Supply Chain Social Responsibility

Our Standards and Factory Monitoring

Talbots considers the factories contracted to manufacture products for us critical to our success and strive to ensure they provide acceptable working conditions for their workers. All factories that produce garments for Talbots are expected to adhere to The Talbots, Inc. Merchandise Supply Chain Code of Conduct, a set of standards forming the foundation of the Talbots principled supply chain.

Even before we allow a factory to produce garments under the Talbots label, we require that it undergo a social responsibility audit, in addition to a technical competence audit. Only when we are satisfied that the factory is willing and able to meet our standards, will we allow it to produce garments for us. Once approved, all contract factories agree to ongoing factory monitoring by an independent, third-party auditor, and the audit results must comply with our Merchandise Supply Chain Code of Conduct.

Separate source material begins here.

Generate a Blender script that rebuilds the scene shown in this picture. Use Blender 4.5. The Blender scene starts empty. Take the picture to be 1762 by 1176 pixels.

Addressing the Causes of Poor Working Conditions

Egregious violations of our Code – such as child labor, forced labor or abusive working conditions – will be met with swift action. However, our long-term goal is to use the factory monitoring process as a way to identify non-compliance issues and to enter a dialogue with factory management to help resolve these issues, to work toward improvement and to promote better working conditions.

Measuring Factory Performance

Our factory monitoring partners audit factory compliance with The Talbots, Inc. Merchandise Supply Chain Code of Conduct.

Our current goal is to:
* Audit 100% of apparel factories;
* Increase the percentage of apparel factories receiving unannounced audits to greater than 15%;
* Increase audits of accessories factories.

Supply Chain Transparency

Preventing Human Trafficking and Forced Labor

In order to comply with the California Transparency in Supply Chains Act of 2010 (SB 657), we reviewed and reaffirmed our commitment to the prevention of human trafficking and forced labor in the Talbots global supply chain. We recognize the risk of human trafficking and forced labor is present in any global supply chain and we take the following measures to help safeguard our own supply chain from these risks:

1. Verification: Our team evaluates the risk of human trafficking and forced labor by reviewing country-level risk against advisories published by the U.S. Department of State and the U.S. Department of Labor. At the vendor and factory levels, our supply chain monitoring program is designed to verify that contract factories do not engage in human trafficking or forced labor.

2. Auditing: Our factory monitoring partners audit factory compliance with Merchandise Supply Chain Code of Conduct, which prohibits human trafficking and forced labor. In fiscal 2012, approximately half of our apparel factory base was audited by an independent, third-party auditing firm. The remaining factories were audited by Li & Fung’s vendor compliance team. Approximately 27% of all active apparel factories in fiscal 2012 received unannounced audits.

3. Certification: All vendor partners must certify that they comply with Merchandise Supply Chain Code of Conduct, which prohibits human trafficking and forced labor. We require certification on an annual basis of all factories that produce for Talbots.

4. Internal Accountability: All Talbots employees and contractors are expected to conduct themselves according to the guidelines described in the Talbots Code of Business Conduct and Ethics. By acknowledging the standards within the Code of Business Conduct and Ethics, each employee agrees to “comply with all federal, state and local laws, rules and regulations of the U.S. or the province and country in which you are located or where you are a guest.” These laws include, among others, wage and hour laws which address actions that would be complicit with forced labor.